Güvenlik ağı kalktı
La Vanguardia, ECB'nin kararını eleştiriyle karşılıyor:
“Brexit, Fransa ile İtalya'nın cari açık kuralları konusundaki sıkıntıları, ticaret savaşı, kalkınmakta olan ülkelerin içinde bulunduğu kriz, piyasaların istikrarsızlığı -para politikası teşviklerini geri çekme kararı, tasavvur edilebilecek en kötü, krizlerin şekillendirdiği bir döneme denk geliyor. ... Parasal güvenlik ağı kalktı ve bunun sonuçları yakında hissedilecek. Şimdi yatırımcıların kamu borçlanması konusundaki güvenini boşa çıkarmamak ve [tahvil piyasasında ödemeleri gereken] borçlanma faizinin cezasını çekmemek için hükümetlerin katı bir ekonomi ve vergi politikası yürütmeleri gerekiyor. Bugüne kadar hükümetleri bunlardan koruyan Avrupa Merkez Bankası olmuştu.”
Draghi bütün barutunu kullanıyor
Frankfurter Allgemeine Zeitung uyarıyor: ECB'nin para politikasında frene bastığını ileri sürenler, Mario Draghi'nin tuzağına düşer:
“Çünkü ECB aslında gaza basmaya devam ediyor. Tek farkı, önümüzdeki yıl itibariyle devlet tahvillerinde net alım yapılmayacak. Vadesi gelmiş borç tahvillerinden gelen parayla ise yine yeni tahviller alınacak. Dolayısıyla tahvil alımına son verilmesi söz konusu değil. ... ECB, para politikasına ilişkin elindeki tüm barutu kullandığı, yani ekonomideki toparlanmaya karşın genişlemeci bir politika yürütmeyi sürdürdüğü için, kaçınılmaz düşüş gerçekleştiğinde ne yapmayı düşündüğü merak konusu. Bu durumda hisse senedi mi alacak yoksa tüm kamu tahvillerini mi?”
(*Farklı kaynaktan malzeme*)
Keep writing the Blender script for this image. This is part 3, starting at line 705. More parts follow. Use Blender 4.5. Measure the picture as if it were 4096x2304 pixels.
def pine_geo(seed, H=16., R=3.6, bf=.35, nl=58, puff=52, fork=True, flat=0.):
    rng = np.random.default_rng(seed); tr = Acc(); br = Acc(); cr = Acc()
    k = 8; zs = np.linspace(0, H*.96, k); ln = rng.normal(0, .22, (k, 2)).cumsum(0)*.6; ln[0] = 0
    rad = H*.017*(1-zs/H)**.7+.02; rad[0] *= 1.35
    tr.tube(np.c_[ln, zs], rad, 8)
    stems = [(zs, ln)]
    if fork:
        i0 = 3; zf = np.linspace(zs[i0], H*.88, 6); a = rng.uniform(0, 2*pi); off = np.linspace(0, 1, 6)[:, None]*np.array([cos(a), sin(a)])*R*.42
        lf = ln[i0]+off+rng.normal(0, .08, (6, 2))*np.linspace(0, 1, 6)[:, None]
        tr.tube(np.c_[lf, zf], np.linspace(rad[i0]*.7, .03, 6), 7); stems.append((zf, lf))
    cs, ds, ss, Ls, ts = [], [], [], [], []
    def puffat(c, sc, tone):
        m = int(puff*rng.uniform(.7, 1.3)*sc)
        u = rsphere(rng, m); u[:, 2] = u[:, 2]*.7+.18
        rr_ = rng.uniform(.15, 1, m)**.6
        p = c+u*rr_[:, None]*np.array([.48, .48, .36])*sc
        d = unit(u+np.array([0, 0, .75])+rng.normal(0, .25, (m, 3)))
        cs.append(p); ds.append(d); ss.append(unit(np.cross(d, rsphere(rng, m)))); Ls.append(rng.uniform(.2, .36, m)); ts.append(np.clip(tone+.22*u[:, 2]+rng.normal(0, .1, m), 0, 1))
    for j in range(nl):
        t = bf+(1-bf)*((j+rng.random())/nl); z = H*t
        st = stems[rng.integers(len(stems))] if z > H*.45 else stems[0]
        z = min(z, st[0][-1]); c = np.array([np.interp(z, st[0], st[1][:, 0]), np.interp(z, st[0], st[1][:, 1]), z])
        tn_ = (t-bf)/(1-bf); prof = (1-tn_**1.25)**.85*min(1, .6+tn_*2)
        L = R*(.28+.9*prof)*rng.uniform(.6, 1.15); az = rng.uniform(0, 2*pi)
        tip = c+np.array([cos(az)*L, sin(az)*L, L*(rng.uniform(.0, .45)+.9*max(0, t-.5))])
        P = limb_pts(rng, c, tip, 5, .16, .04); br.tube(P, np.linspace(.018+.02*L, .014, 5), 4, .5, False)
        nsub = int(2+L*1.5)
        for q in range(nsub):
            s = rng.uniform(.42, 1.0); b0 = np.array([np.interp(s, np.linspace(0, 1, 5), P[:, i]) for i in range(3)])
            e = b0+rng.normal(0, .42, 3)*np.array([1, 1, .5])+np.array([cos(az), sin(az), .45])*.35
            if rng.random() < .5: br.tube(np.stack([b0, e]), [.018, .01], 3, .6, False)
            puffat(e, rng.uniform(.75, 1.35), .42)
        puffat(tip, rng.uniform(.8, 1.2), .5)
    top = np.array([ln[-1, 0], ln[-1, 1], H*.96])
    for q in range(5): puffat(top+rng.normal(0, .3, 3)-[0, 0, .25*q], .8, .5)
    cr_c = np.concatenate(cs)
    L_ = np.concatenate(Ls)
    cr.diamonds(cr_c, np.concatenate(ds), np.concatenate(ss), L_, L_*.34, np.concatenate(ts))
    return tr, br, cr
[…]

ECB avroyu istikrarlı hale getirdi
Der Standard, geriye bakarak ECB'nin para politikasına övgüler düzüyor:
“Avrupa Merkez Bankası'nın aralıkta sona erecek olan tahvil satın alma programı, avroya istikrar kazandırdı. Güney Avrupa'daki kredi maliyetleri ciddi oranda düşürüldü ve ECB bu sayede ekonomiye önemli bir ivme kazandırdı. Enflasyon kontrolden çıkmış değil ve Avro Bölgesi için hedeflenmiş yüzde 2 seviyesinde. Tasarruf yapanlara faiz oranı teminatı vermek hiçbir zaman merkez bankasının görevi olmadı. Draghi'yi eleştirenlerin çoğu bunu hala anlayamadı.”
Dünya ekonomisi için yaratıcı çözümler
Le Temps, ECB'nin genişlemeci para politikasıyla fiyat istikrarını garantileme yükümlülüğünün sınırlarını aşıp aşmadığını sorguluyor:
“Bu sorunun yanıtı belli: Hayır. Çünkü tüketimi canlandırarak deflasyon önleniyor. ... Küresel üretim zinciri içinde birçok ürün ve hizmetin fiyatları, sürekli düşmeye devam ediyor. Yeni bilişim teknolojileri sayesinde elde edilen verimlilik artışı da fiyatların yükselişini yavaşlatıyor. Enflasyonla mücadele böylece yenilenmiş oldu. Merkez bankaları, dünya ekonomisini kurtarmak için yaratıcı çözümler bulmayı başardı.”